Россия — не только страна грубой материи и архаически живущего народа. Это еще и государство неправильного мышления, уродливой умственной традиции, точно соответствующей гигантским, непроработанным волей и разумом просторам. Конструктивизм, писал Зелинский, отталкивается от всего, что произрастает из мужицкого корня русской культуры. Кроме того, ЛЦК восстает против морализирующего и пассивного, каратаевского направления русского философствования, проистекавшего не от полноты и насыщенности самой действительности, а от бедности и убожества ее. Но таков общий закон, согласно которому чем обездоленней, глуше и темнее страна, тем фантастичнее в ней идеалы, тем все более абсурдный характер принимают тихо веющие над российскими просторами волны шеллингианства и гегельянства, с некритической легкостью усвоявшиеся русской интеллигенцией. Эта жизнь и эта мысль, в равной мере беспочвенные и беспредметные, в совокупности составляют нечто такое, что подлежит помещению в историческую кунсткамеру. Во всяком случае, они совершенно противоречат западному опыту. «Россия как организм — со всем укладом своего народа, суевериями и беспросветной тьмой, с полузоологическим бытом детей своих, — разительным образом противостояла соседнему, относительно культурному, человекосообразному Западу» [9] . Необходимость долгой учебы у Запада, западничество, взятое в своем крайнем выражении, вырастает как центральная задача дня: советское западничество — это форма социалистического конструктивизма.

9

Зелинский К. Конструктивизм и социализм. С.42.

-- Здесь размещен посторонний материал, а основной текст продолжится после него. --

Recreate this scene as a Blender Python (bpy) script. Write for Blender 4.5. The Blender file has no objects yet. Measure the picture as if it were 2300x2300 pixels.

ЛЦК возобновил в подсоветской культуре проблематику противостояния Востока и Запада как двух во всем несходных социополитических и идейных миров, а также и проблематику соперничества западничества и славянофильства — двух направлений русской мысли, борьба которых не получила в прошлом окончательного разрешения, и в своем полном объеме, а главное, в своих определяющих будущее страны практических следствиях может быть решена только сейчас, в реконструктивный период. «И вот исправничья наша Расея // Рублевская, богомазная — вдруг // Треснула радиусами вокруг // И зацвела голосами окраин, // Свежей экзотикой Коми, Украин, // Где ту же рожь и тот же чай // По-старому жнут, по-новому сея, // Коми, Ойротия, Азербайчян. // И вот ожившая эта коллекция // Первой задачей установила // Как-то идейно объединить // Эти хозяйства в единую нить // Общей системы. И легкого легче // Всплыл не решенный до наших пор // Истинно-русский столетний спор // Западника и славянофила». И далее Сельвинский писал в «Пушторге»: «Ученик Маркса, сумевший стать // Европейским социологом из русского народника, // Всечеловек, человек без родинки, // Ленин учел особую стать // России Тютчева, Скифии Блока. // Не знаю, поймешь ли ты мой восторг, // Он слил проблему „Запад-Восток“ // В идею рабоче-крестьянского блока» [10] .

10

Сельвинский И. Пушторг. М.; Л., 1929. С. 107–108.